> _What needs to be done_: Return the lines below that carry the word "finishes".

> _Exercise data_:
-.-.-
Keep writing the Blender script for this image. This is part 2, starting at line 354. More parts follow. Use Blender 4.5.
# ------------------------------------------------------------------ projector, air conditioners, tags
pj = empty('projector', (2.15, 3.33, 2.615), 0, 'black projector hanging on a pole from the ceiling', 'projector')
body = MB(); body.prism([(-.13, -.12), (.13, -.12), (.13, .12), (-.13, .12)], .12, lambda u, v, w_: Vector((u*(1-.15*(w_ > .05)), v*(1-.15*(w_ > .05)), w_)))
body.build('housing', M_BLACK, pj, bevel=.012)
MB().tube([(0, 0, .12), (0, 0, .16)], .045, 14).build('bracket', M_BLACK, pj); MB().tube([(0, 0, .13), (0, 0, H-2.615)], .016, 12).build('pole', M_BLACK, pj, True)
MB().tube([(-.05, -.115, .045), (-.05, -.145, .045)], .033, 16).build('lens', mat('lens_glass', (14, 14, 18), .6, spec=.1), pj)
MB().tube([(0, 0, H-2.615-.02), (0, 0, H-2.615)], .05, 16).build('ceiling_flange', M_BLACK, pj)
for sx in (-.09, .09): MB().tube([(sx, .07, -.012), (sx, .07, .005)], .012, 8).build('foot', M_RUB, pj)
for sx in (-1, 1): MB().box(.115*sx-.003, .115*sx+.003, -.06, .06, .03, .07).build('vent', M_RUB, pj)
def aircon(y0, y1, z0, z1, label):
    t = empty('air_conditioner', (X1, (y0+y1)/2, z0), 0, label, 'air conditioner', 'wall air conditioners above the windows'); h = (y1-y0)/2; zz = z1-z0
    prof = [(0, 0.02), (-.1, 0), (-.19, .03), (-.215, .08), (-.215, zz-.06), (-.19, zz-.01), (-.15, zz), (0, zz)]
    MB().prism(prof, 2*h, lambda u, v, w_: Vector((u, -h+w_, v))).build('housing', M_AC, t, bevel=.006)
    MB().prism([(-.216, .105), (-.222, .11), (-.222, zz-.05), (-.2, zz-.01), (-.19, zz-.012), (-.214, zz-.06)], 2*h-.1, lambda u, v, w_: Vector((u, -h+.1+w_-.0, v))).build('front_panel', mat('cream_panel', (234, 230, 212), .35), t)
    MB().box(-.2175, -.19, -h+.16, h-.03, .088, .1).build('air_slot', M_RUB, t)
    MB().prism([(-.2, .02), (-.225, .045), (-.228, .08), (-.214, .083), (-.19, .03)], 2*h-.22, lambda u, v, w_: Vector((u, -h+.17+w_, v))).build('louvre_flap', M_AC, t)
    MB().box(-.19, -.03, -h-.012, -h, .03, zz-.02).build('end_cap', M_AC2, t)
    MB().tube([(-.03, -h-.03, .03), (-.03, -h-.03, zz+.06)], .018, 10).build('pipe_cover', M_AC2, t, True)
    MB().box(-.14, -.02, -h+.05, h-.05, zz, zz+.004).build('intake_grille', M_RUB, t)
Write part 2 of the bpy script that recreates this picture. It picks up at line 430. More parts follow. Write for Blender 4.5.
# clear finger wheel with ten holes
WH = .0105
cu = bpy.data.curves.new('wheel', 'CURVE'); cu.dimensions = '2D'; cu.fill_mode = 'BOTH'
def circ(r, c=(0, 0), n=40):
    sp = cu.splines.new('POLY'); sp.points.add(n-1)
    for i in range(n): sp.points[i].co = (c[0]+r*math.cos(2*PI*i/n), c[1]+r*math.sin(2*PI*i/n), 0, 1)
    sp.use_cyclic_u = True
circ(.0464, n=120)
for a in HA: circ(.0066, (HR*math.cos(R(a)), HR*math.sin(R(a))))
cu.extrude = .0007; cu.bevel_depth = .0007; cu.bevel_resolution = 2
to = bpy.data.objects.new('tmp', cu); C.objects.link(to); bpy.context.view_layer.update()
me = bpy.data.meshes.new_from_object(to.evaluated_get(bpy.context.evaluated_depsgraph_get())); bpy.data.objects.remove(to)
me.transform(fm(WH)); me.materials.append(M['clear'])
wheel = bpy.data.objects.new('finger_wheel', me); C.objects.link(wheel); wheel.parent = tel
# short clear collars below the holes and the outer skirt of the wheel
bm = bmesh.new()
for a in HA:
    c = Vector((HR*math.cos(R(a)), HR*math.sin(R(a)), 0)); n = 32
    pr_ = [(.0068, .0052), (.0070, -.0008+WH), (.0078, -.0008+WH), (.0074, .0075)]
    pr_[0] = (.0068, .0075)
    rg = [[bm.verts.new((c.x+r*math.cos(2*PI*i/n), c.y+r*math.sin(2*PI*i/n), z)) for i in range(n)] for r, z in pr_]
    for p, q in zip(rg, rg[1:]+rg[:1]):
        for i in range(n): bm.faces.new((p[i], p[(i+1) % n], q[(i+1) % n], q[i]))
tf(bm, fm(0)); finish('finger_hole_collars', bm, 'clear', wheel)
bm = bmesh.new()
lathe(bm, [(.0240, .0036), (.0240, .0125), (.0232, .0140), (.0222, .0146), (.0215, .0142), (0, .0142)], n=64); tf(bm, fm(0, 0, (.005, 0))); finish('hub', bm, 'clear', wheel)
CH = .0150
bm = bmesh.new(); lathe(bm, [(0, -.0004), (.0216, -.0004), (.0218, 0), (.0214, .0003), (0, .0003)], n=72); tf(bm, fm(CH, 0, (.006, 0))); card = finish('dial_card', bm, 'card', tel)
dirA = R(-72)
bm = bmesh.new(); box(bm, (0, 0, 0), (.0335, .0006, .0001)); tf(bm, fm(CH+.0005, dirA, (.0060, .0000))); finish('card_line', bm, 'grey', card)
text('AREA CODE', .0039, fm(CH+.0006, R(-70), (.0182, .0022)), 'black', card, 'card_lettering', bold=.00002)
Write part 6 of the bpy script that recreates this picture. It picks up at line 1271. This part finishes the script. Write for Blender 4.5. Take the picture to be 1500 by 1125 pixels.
-.-.-
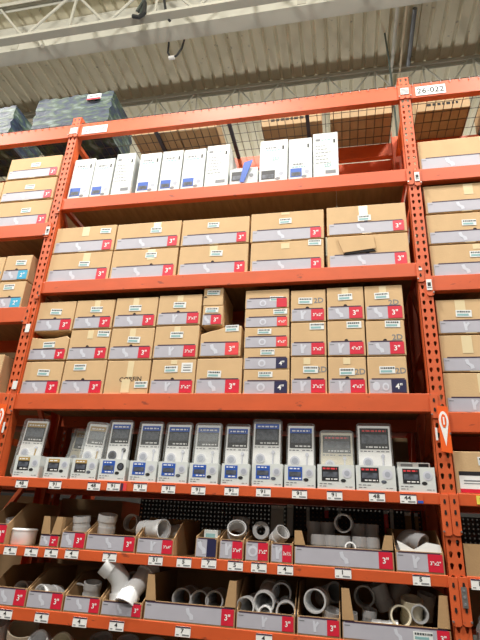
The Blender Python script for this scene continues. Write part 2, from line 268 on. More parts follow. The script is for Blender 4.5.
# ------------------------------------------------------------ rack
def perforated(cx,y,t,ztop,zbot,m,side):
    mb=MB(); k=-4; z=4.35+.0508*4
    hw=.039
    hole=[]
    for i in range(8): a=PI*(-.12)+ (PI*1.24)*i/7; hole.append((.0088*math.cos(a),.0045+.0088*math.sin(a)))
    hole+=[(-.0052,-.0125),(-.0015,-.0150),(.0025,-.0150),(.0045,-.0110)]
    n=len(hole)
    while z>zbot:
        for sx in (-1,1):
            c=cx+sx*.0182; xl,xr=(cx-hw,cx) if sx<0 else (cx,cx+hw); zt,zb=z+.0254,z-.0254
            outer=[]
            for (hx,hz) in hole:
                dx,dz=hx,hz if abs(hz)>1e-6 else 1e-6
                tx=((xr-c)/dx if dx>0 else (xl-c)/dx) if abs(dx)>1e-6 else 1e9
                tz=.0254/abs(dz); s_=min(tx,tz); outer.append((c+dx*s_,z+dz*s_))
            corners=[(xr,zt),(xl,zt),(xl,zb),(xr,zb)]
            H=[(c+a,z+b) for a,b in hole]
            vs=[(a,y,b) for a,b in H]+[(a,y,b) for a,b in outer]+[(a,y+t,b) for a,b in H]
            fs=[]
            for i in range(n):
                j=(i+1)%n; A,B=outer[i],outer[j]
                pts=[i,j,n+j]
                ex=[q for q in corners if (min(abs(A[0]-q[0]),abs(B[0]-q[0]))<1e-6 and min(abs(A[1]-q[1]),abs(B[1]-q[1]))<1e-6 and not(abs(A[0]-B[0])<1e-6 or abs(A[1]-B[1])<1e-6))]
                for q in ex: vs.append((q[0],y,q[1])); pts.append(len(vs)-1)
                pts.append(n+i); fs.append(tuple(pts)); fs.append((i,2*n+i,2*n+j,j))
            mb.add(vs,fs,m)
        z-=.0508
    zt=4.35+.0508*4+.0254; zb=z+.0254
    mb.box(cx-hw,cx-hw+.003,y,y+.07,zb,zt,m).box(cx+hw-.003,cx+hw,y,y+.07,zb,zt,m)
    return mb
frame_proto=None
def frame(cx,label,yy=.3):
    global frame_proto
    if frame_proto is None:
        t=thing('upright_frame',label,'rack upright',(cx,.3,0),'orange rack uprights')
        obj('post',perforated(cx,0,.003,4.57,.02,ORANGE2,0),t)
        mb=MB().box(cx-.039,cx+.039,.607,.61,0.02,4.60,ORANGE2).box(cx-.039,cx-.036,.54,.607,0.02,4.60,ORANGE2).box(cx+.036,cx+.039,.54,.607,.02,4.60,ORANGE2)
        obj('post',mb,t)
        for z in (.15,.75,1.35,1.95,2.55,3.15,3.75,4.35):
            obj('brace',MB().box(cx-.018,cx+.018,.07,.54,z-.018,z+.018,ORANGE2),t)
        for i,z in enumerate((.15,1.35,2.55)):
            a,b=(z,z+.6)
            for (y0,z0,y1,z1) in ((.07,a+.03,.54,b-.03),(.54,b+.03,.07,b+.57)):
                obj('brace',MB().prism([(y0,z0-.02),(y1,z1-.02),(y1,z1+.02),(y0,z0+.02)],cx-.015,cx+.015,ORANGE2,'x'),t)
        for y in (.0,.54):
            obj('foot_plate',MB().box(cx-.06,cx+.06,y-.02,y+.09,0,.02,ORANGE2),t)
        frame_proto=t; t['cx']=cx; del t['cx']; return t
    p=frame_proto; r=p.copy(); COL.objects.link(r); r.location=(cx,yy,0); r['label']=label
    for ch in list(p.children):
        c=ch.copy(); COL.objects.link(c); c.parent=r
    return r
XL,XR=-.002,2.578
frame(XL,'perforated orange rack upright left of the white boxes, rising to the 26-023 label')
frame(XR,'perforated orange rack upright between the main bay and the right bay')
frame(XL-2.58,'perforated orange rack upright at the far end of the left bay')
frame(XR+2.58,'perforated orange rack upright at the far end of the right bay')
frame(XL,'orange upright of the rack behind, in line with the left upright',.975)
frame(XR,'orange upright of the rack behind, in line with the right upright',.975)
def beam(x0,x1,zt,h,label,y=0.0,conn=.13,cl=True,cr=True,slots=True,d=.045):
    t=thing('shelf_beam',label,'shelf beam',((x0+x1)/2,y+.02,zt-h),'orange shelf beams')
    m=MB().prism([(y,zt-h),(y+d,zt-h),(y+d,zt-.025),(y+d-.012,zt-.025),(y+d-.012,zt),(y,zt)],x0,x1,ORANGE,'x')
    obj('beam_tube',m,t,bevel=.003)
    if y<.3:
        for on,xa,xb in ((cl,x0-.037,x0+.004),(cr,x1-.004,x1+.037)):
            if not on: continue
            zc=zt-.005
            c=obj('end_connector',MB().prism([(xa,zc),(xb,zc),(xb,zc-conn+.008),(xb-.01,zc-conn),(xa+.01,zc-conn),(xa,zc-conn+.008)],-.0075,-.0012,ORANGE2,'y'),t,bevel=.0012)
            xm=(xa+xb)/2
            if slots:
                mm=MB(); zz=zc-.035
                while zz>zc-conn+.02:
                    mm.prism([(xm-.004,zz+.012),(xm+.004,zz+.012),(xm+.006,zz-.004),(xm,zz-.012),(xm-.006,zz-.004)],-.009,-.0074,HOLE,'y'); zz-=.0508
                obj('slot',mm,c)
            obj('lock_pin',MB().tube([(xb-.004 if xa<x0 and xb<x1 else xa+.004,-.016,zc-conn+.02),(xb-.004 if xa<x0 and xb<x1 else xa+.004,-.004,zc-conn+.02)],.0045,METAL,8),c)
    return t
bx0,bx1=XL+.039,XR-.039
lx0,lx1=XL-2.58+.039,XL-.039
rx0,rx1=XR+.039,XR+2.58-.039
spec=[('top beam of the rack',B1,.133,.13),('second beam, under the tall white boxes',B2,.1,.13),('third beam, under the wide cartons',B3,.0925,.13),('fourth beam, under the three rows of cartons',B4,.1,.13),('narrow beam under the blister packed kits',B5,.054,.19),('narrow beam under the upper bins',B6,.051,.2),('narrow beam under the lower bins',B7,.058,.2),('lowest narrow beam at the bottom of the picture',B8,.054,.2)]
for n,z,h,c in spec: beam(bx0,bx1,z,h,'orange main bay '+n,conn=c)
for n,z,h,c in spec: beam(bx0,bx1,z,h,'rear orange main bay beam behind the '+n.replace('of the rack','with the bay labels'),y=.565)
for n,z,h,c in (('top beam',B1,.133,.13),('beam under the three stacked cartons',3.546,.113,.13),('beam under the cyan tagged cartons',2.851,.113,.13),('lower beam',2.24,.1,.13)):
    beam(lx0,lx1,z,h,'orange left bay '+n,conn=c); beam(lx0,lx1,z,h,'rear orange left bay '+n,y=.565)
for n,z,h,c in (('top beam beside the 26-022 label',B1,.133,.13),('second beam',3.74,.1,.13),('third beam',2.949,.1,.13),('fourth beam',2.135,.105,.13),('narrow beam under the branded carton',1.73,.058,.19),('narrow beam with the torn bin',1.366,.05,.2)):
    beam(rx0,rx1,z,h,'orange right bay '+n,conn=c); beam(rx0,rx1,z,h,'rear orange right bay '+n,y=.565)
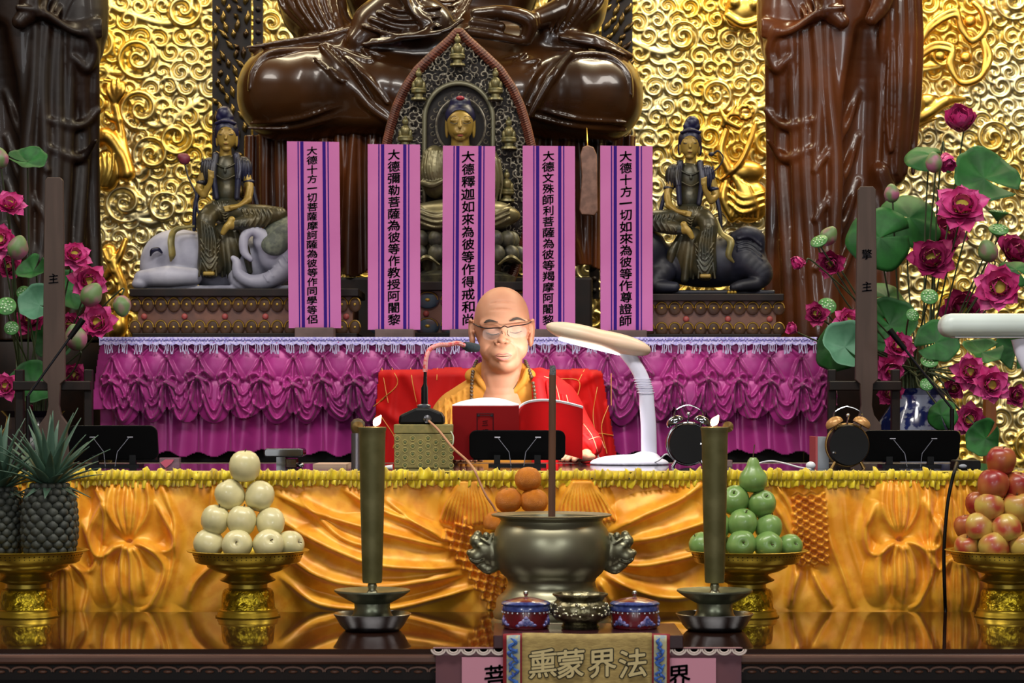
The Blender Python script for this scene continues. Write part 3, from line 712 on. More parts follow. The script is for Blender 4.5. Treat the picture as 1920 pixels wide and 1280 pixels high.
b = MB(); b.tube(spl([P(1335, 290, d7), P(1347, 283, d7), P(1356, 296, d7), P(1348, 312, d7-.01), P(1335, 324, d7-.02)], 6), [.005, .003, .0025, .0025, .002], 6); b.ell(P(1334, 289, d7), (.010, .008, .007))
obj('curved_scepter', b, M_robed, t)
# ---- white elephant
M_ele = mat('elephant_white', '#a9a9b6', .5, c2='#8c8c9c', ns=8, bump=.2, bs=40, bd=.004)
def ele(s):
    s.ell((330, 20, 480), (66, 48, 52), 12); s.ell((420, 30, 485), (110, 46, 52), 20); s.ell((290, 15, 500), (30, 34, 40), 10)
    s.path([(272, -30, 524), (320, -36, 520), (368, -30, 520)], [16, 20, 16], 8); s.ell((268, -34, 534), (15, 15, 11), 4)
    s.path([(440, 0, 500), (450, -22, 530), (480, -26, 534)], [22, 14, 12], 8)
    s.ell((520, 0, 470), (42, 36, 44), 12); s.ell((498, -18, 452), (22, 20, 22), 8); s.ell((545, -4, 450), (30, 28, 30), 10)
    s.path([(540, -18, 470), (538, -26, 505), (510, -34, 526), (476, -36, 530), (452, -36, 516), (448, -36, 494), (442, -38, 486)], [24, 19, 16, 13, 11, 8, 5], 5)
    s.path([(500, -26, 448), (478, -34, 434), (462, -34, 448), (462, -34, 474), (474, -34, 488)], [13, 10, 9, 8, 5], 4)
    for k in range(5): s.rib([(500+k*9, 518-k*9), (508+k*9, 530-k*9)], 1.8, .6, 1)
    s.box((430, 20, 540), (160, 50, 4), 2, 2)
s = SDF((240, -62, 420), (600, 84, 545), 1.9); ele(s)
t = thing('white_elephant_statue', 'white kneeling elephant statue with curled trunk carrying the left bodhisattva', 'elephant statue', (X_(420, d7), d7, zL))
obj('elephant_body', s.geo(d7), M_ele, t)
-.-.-
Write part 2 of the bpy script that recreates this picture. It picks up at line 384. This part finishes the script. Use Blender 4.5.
-.-.-
> _Exercise solution_:
Write part 6 of the bpy script that recreates this picture. It picks up at line 1271. This part finishes the script. Write for Blender 4.5. Take the picture to be 1500 by 1125 pixels.
Write part 2 of the bpy script that recreates this picture. It picks up at line 384. This part finishes the script. Use Blender 4.5.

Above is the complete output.